◆ **SET TASK**
Output all the data exactly. Pictures do not belong in the copy.

◆ **Stored items from a collection**
[start]
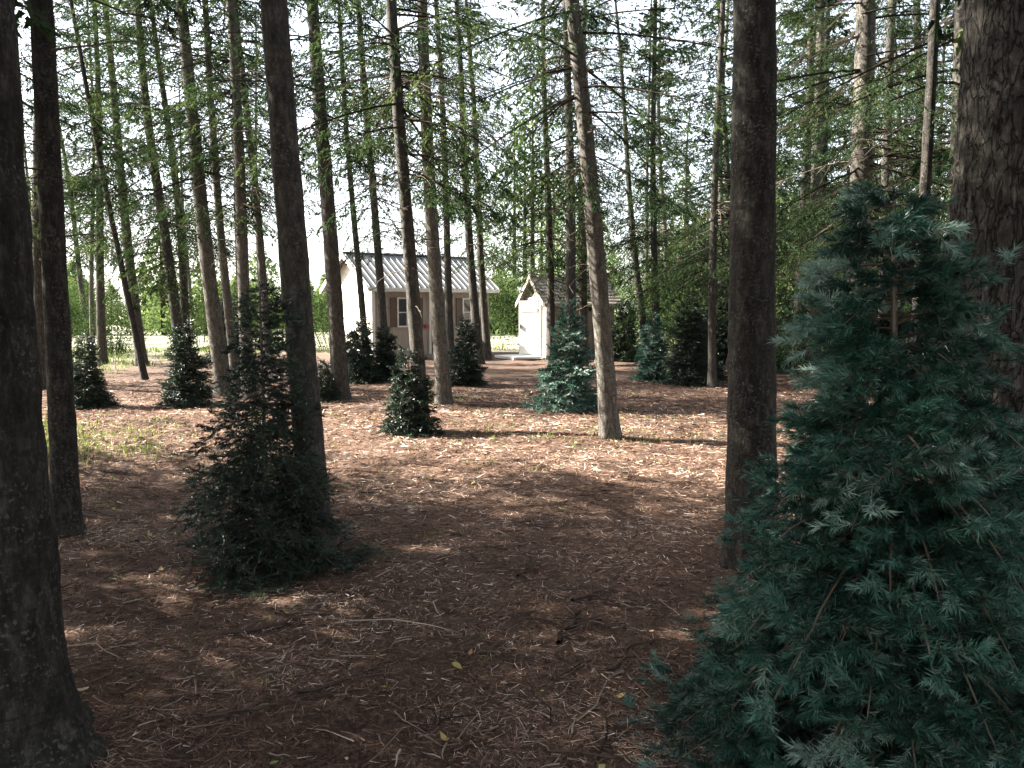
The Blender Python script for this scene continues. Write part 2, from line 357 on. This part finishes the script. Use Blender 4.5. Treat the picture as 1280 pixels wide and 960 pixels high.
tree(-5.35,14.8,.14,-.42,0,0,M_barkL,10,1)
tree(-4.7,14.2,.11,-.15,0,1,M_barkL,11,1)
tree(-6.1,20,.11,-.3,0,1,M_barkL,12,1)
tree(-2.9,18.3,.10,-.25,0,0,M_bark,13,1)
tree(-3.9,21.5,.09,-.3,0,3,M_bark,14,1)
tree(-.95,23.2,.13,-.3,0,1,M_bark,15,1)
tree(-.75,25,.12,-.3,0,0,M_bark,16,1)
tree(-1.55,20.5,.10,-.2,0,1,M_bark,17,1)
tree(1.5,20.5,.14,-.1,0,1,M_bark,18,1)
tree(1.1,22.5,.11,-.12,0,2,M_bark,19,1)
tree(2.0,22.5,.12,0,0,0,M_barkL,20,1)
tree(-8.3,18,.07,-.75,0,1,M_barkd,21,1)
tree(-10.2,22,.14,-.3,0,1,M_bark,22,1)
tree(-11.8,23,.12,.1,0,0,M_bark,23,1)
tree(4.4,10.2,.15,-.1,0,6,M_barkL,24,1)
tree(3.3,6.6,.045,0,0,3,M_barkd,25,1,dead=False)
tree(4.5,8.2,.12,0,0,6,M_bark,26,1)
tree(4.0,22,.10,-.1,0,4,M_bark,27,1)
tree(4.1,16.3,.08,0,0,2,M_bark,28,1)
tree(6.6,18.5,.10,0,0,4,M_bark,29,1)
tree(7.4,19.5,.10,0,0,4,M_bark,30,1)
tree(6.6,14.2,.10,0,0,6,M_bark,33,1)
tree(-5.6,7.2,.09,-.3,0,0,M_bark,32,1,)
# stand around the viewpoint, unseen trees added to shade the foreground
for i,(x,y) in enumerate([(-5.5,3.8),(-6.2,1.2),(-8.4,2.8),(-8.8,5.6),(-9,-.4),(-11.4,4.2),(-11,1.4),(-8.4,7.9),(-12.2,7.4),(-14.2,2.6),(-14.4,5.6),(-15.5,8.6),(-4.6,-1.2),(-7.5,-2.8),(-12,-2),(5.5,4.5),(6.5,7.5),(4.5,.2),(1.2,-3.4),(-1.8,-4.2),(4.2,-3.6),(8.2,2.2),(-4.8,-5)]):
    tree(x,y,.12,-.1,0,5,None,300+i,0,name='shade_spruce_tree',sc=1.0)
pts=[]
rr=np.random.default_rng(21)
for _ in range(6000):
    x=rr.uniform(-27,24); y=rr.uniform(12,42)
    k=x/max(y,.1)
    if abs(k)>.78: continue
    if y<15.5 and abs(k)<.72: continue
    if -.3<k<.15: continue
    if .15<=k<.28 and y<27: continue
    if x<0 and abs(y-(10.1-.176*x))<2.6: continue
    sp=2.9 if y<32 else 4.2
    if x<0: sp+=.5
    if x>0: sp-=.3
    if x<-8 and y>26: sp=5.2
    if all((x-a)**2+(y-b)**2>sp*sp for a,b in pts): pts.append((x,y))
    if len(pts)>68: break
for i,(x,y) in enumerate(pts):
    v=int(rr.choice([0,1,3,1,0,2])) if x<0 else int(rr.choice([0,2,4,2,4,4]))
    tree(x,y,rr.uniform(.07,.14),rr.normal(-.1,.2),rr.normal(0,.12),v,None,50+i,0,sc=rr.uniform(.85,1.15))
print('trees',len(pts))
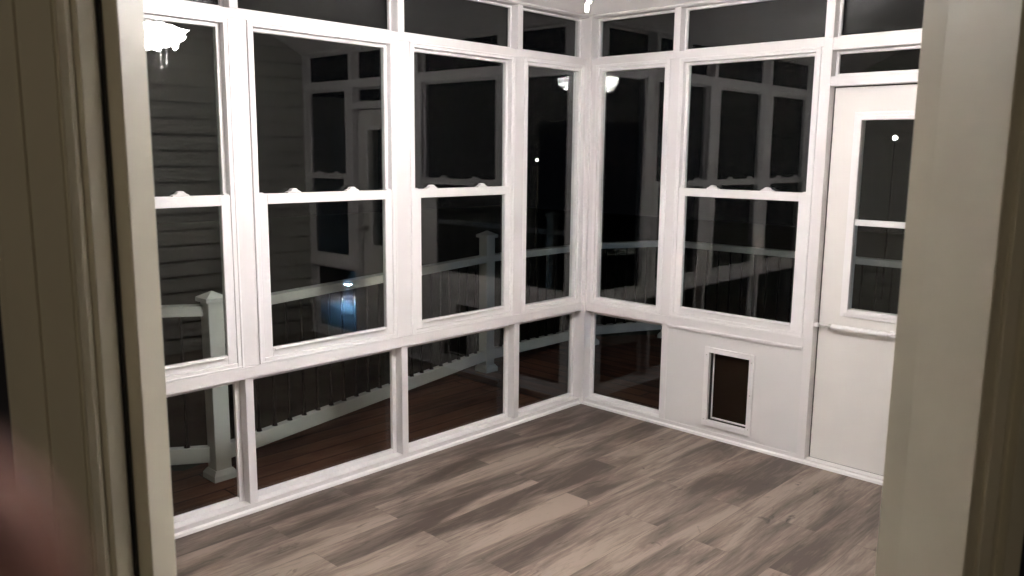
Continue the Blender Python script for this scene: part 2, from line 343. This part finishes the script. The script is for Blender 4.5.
[end]
◆ **TASK RESPONSE**
The Blender Python script for this scene continues. Write part 2, from line 357 on. This part finishes the script. Use Blender 4.5. Treat the picture as 1280 pixels wide and 960 pixels high.
tree(-5.35,14.8,.14,-.42,0,0,M_barkL,10,1)
tree(-4.7,14.2,.11,-.15,0,1,M_barkL,11,1)
tree(-6.1,20,.11,-.3,0,1,M_barkL,12,1)
tree(-2.9,18.3,.10,-.25,0,0,M_bark,13,1)
tree(-3.9,21.5,.09,-.3,0,3,M_bark,14,1)
tree(-.95,23.2,.13,-.3,0,1,M_bark,15,1)
tree(-.75,25,.12,-.3,0,0,M_bark,16,1)
tree(-1.55,20.5,.10,-.2,0,1,M_bark,17,1)
tree(1.5,20.5,.14,-.1,0,1,M_bark,18,1)
tree(1.1,22.5,.11,-.12,0,2,M_bark,19,1)
tree(2.0,22.5,.12,0,0,0,M_barkL,20,1)
tree(-8.3,18,.07,-.75,0,1,M_barkd,21,1)
tree(-10.2,22,.14,-.3,0,1,M_bark,22,1)
tree(-11.8,23,.12,.1,0,0,M_bark,23,1)
tree(4.4,10.2,.15,-.1,0,6,M_barkL,24,1)
tree(3.3,6.6,.045,0,0,3,M_barkd,25,1,dead=False)
tree(4.5,8.2,.12,0,0,6,M_bark,26,1)
tree(4.0,22,.10,-.1,0,4,M_bark,27,1)
tree(4.1,16.3,.08,0,0,2,M_bark,28,1)
tree(6.6,18.5,.10,0,0,4,M_bark,29,1)
tree(7.4,19.5,.10,0,0,4,M_bark,30,1)
tree(6.6,14.2,.10,0,0,6,M_bark,33,1)
tree(-5.6,7.2,.09,-.3,0,0,M_bark,32,1,)
# stand around the viewpoint, unseen trees added to shade the foreground
for i,(x,y) in enumerate([(-5.5,3.8),(-6.2,1.2),(-8.4,2.8),(-8.8,5.6),(-9,-.4),(-11.4,4.2),(-11,1.4),(-8.4,7.9),(-12.2,7.4),(-14.2,2.6),(-14.4,5.6),(-15.5,8.6),(-4.6,-1.2),(-7.5,-2.8),(-12,-2),(5.5,4.5),(6.5,7.5),(4.5,.2),(1.2,-3.4),(-1.8,-4.2),(4.2,-3.6),(8.2,2.2),(-4.8,-5)]):
    tree(x,y,.12,-.1,0,5,None,300+i,0,name='shade_spruce_tree',sc=1.0)
pts=[]
rr=np.random.default_rng(21)
for _ in range(6000):
    x=rr.uniform(-27,24); y=rr.uniform(12,42)
    k=x/max(y,.1)
    if abs(k)>.78: continue
    if y<15.5 and abs(k)<.72: continue
    if -.3<k<.15: continue
    if .15<=k<.28 and y<27: continue
    if x<0 and abs(y-(10.1-.176*x))<2.6: continue
    sp=2.9 if y<32 else 4.2
    if x<0: sp+=.5
    if x>0: sp-=.3
    if x<-8 and y>26: sp=5.2
    if all((x-a)**2+(y-b)**2>sp*sp for a,b in pts): pts.append((x,y))
    if len(pts)>68: break
for i,(x,y) in enumerate(pts):
    v=int(rr.choice([0,1,3,1,0,2])) if x<0 else int(rr.choice([0,2,4,2,4,4]))
    tree(x,y,rr.uniform(.07,.14),rr.normal(-.1,.2),rr.normal(0,.12),v,None,50+i,0,sc=rr.uniform(.85,1.15))
print('trees',len(pts))
Continue the Blender Python script for this scene: part 2, from line 343. This part finishes the script. The script is for Blender 4.5.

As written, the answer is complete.